© Todos los derechos reservados.

24 de diciembre de 2011

Finales felices


Papel quemado, originalmente cargada por Julikeishon -dibujos-.


Cuando uno es un niño, le gustan los finales felices. Es muy simple: uno aprende que los buenos siempre ganan, que merecen ganar, que es justo que ganen, que las cosas bien hechas tienen su premio. Al menos eso funciona al principio. A medida que uno crece, ocurren dos cosas a la vez:
  1. se va dando cuenta de que, en la realidad, los buenos no siempre ganan;
  2. empieza a descubrir que no todos los malos son tan malos, y que algunos son más simpáticos, inteligentes y trabajadores que muchos buenos.
   Así las cosas, aprende a disfrutar con las pequeñas victorias de los malvados, o con los primeros finales trágicos (o tan solo abiertos) que descubre en su corta vida.
   Pasados algunos años más, uno se hace adicto a los finales infelices; paralelamente, aborrece los otros, las películas melosas donde todo sale bien, donde las escenas finales ponen a cada uno en su (supuesto) lugar, y donde lo predecible se torna nauseabundo. Uno quiere disfrutar con el esfuerzo vano, con la aventura que acaba en fracaso, con la superación personal que vuelca en suicidio, con el caos y la miseria reinando por sobre las buenas intenciones.
   Con unas cuantas primaveras a cuestas, la cosa cambia ligeramente: ni tanto ni tan poco. Para amarga ya está la vida, piensa uno, así que para qué amargarse aún más. Eso sí, no es cuestión de engañarse infantilmente con historias maniqueas e inverosímiles. Así que uno acaba decantándose por las medias tintas, por los triunfos con sabor a derrota, los empates sobre la hora o las derrotas con las que, al menos, se puede aprender algo para el futuro.
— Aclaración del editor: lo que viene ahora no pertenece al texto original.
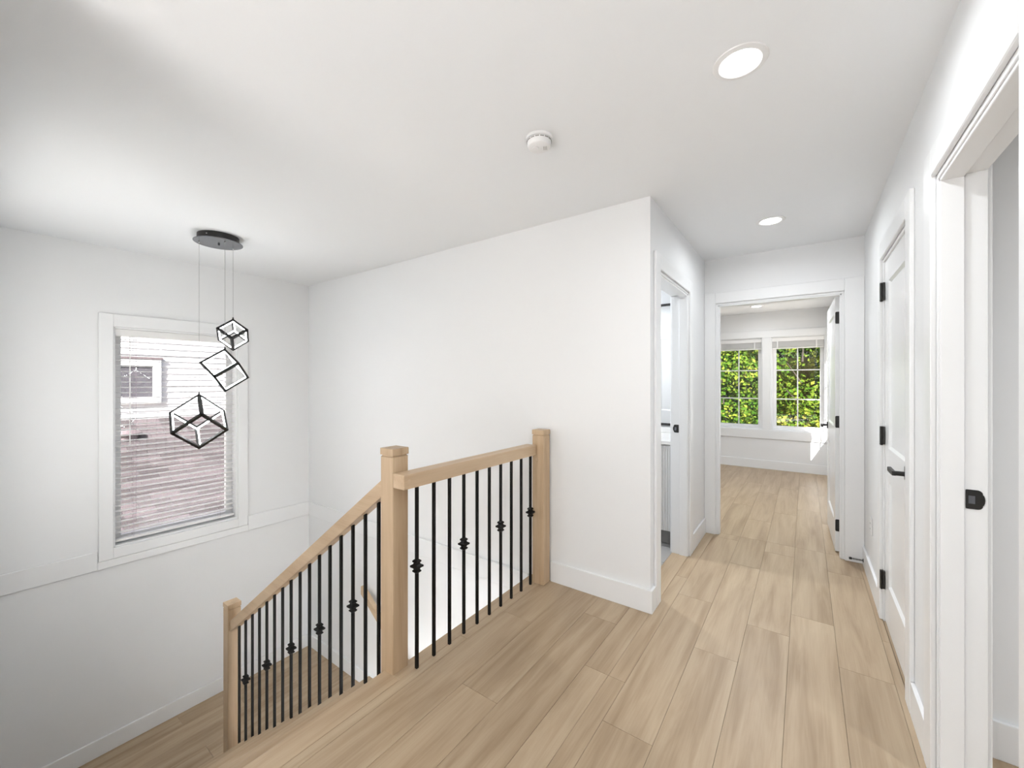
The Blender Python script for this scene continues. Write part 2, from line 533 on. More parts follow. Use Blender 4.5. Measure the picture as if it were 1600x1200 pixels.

Uno empieza a moverse por la zona de los grises, flotando en un subibaja de emociones destinado a quedarse, a largo plazo, en el centro.
   Pero cuando uno llega a cierta edad está harto de grises. Se da cuenta de que aquello es como vivir todo el día bajo un cielo nublado, y que ya es hora de que salga el sol. Además, uno está aburrido de que nada salga nunca bien, ni dentro ni fuera de libros y pantallas; está cansado de que las cosas no son nunca como debieran ser, como a uno le gustaría que fueran. De modo que acaba buscando refugio, nuevamente, en los finales felices: uno se sienta en un sofá, en una silla, bajo un árbol o debajo de un puente, pone la televisión o agarra cualquier edición de bolsillo, y se traga una historia donde lo que uno desearía que ocurriese para uno, ocurre allí para otros. Y quizás sonría o se le escape una lágrima de alegría antes de irse a dormir. Consigue así, al menos hasta el despertar de la mañana siguiente, un final feliz.